Problem to work on
Without including any pictures, write out the listing below exactly.
— Start of Data —
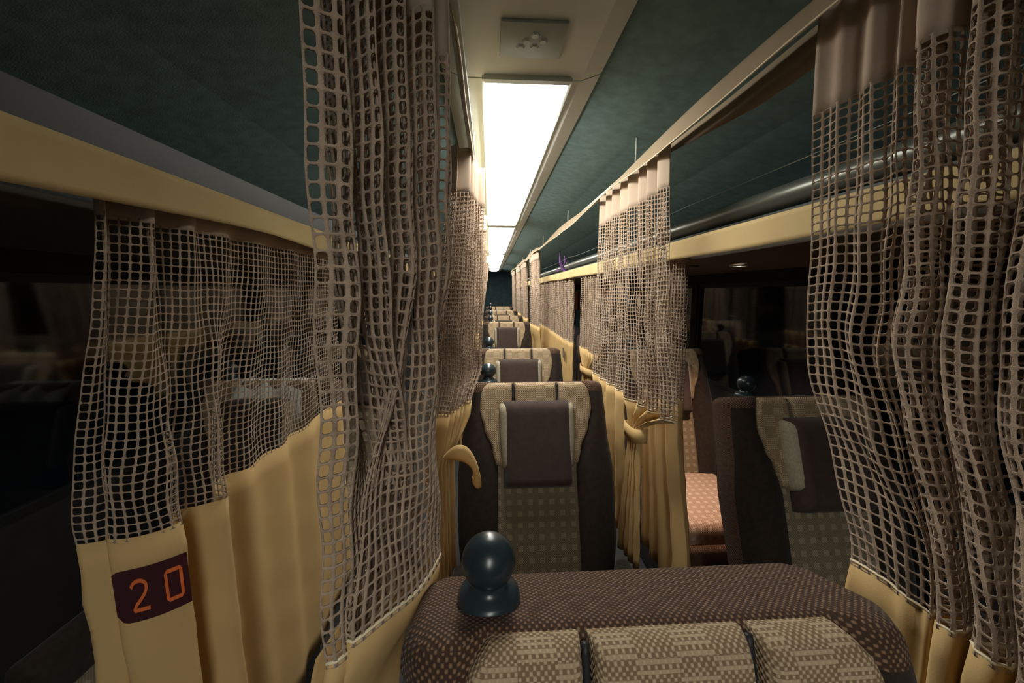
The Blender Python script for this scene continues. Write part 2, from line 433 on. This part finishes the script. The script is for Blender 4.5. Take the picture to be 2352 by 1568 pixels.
Z0, ZN0, ZN1 = 1.872, 1.745, 1.068

# (a) near curtain left of the middle seat
kT = [(-.143, .335), (-.125, .352), (-.118, .355), (-.165, .412), (-.112, .372), (-.098, .366), (-.148, .44), (-.090, .395), (-.080, .405), (-.132, .482), (-.070, .44), (-.060, .455), (-.112, .54), (-.054, .52), (-.055, .58)]
kM = [(-.150, .335), (-.132, .342), (-.118, .350), (-.162, .408), (-.116, .380), (-.096, .372), (-.146, .44), (-.096, .410), (-.078, .412), (-.130, .478), (-.070, .44), (-.060, .452), (-.105, .53), (-.054, .50), (-.056, .55)]
kB = [(-.170, .348), (-.155, .354), (-.135, .40), (-.095, .48), (-.105, .478), (-.152, .390), (-.148, .358), (-.122, .375), (-.104, .398), (-.088, .425), (-.075, .452), (-.070, .480), (-.095, .492), (-.14, .455), (-.168, .43)]
kC = [(x - .055, y - .01) for x, y in kB]
curtain('nearest tall net curtain, bunched, left of the middle seat with the round knob', [(1.872, kT), (1.5, kM), (1.08, kB), (.96, kC), (.75, kC)],
        Z0, ZN0, 1.085, .62, slant=.03, seed=1, thick=.002, bv=.155, bh=.07)
# (b) near curtain on the right, gathered towards the camera
rT = [(.500, .605), (.508, .585), (.503, .563), (.516, .545), (.503, .520), (.520, .502), (.502, .482), (.535, .478), (.540, .45), (.498, .462), (.500, .432), (.545, .43), (.550, .40), (.503, .412), (.500, .385), (.55, .38), (.555, .35), (.507, .365), (.505, .335), (.552, .33), (.55, .30), (.505, .31), (.51, .28), (.55, .27)]
rM = [(.502, .575), (.506, .557), (.503, .537), (.511, .517), (.503, .495), (.514, .475), (.503, .458), (.535, .455), (.540, .43), (.498, .440), (.500, .412), (.545, .41), (.550, .38), (.500, .392), (.500, .365), (.55, .36), (.555, .33), (.505, .345), (.503, .315), (.55, .31), (.545, .285), (.50, .29), (.505, .26), (.545, .25)]
rB = [(.500, .458), (.500, .440), (.500, .424), (.504, .406), (.502, .390), (.508, .375), (.505, .362), (.53, .372), (.540, .345), (.496, .352), (.495, .332), (.53, .34), (.540, .31), (.490, .318), (.488, .295), (.53, .30), (.535, .275), (.482, .28), (.480, .26), (.53, .26), (.53, .24), (.475, .245), (.475, .225), (.52, .21)]
curtain('large net curtain at the right edge of the picture, swept forward at its hem', [(1.872, rT), (1.42, rM), (1.075, rB), (.7, rB)],
        Z0, ZN0, 1.085, .55, seed=2, slant=-.03, tilt=.05, thick=.0018, bv=.13, bh=.07)
# (c) second curtain, left of the middle seats
curtain('second net curtain left of the middle seats, with a loose tie strap', [(1.872, gen((-.09, 1.16), (-.045, 1.44), 6, .035, 21)), (1.2, gen((-.15, 1.14), (-.055, 1.42), 6, .045, 21)), (1.04, gen((-.165, 1.10), (-.085, 1.32), 6, .03, 21)), (.9, gen((-.185, 1.08), (-.135, 1.27), 6, .02, 21))],
        Z0, ZN0, 1.072, .45, thick=.0014, seed=3, piping=False)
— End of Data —
Task output
The Blender Python script for this scene continues. Write part 2, from line 433 on. This part finishes the script. The script is for Blender 4.5. Take the picture to be 2352 by 1568 pixels.
Z0, ZN0, ZN1 = 1.872, 1.745, 1.068

# (a) near curtain left of the middle seat
kT = [(-.143, .335), (-.125, .352), (-.118, .355), (-.165, .412), (-.112, .372), (-.098, .366), (-.148, .44), (-.090, .395), (-.080, .405), (-.132, .482), (-.070, .44), (-.060, .455), (-.112, .54), (-.054, .52), (-.055, .58)]
kM = [(-.150, .335), (-.132, .342), (-.118, .350), (-.162, .408), (-.116, .380), (-.096, .372), (-.146, .44), (-.096, .410), (-.078, .412), (-.130, .478), (-.070, .44), (-.060, .452), (-.105, .53), (-.054, .50), (-.056, .55)]
kB = [(-.170, .348), (-.155, .354), (-.135, .40), (-.095, .48), (-.105, .478), (-.152, .390), (-.148, .358), (-.122, .375), (-.104, .398), (-.088, .425), (-.075, .452), (-.070, .480), (-.095, .492), (-.14, .455), (-.168, .43)]
kC = [(x - .055, y - .01) for x, y in kB]
curtain('nearest tall net curtain, bunched, left of the middle seat with the round knob', [(1.872, kT), (1.5, kM), (1.08, kB), (.96, kC), (.75, kC)],
        Z0, ZN0, 1.085, .62, slant=.03, seed=1, thick=.002, bv=.155, bh=.07)
# (b) near curtain on the right, gathered towards the camera
rT = [(.500, .605), (.508, .585), (.503, .563), (.516, .545), (.503, .520), (.520, .502), (.502, .482), (.535, .478), (.540, .45), (.498, .462), (.500, .432), (.545, .43), (.550, .40), (.503, .412), (.500, .385), (.55, .38), (.555, .35), (.507, .365), (.505, .335), (.552, .33), (.55, .30), (.505, .31), (.51, .28), (.55, .27)]
rM = [(.502, .575), (.506, .557), (.503, .537), (.511, .517), (.503, .495), (.514, .475), (.503, .458), (.535, .455), (.540, .43), (.498, .440), (.500, .412), (.545, .41), (.550, .38), (.500, .392), (.500, .365), (.55, .36), (.555, .33), (.505, .345), (.503, .315), (.55, .31), (.545, .285), (.50, .29), (.505, .26), (.545, .25)]
rB = [(.500, .458), (.500, .440), (.500, .424), (.504, .406), (.502, .390), (.508, .375), (.505, .362), (.53, .372), (.540, .345), (.496, .352), (.495, .332), (.53, .34), (.540, .31), (.490, .318), (.488, .295), (.53, .30), (.535, .275), (.482, .28), (.480, .26), (.53, .26), (.53, .24), (.475, .245), (.475, .225), (.52, .21)]
curtain('large net curtain at the right edge of the picture, swept forward at its hem', [(1.872, rT), (1.42, rM), (1.075, rB), (.7, rB)],
        Z0, ZN0, 1.085, .55, seed=2, slant=-.03, tilt=.05, thick=.0018, bv=.13, bh=.07)
# (c) second curtain, left of the middle seats
curtain('second net curtain left of the middle seats, with a loose tie strap', [(1.872, gen((-.09, 1.16), (-.045, 1.44), 6, .035, 21)), (1.2, gen((-.15, 1.14), (-.055, 1.42), 6, .045, 21)), (1.04, gen((-.165, 1.10), (-.085, 1.32), 6, .03, 21)), (.9, gen((-.185, 1.08), (-.135, 1.27), 6, .02, 21))],
        Z0, ZN0, 1.072, .45, thick=.0014, seed=3, piping=False)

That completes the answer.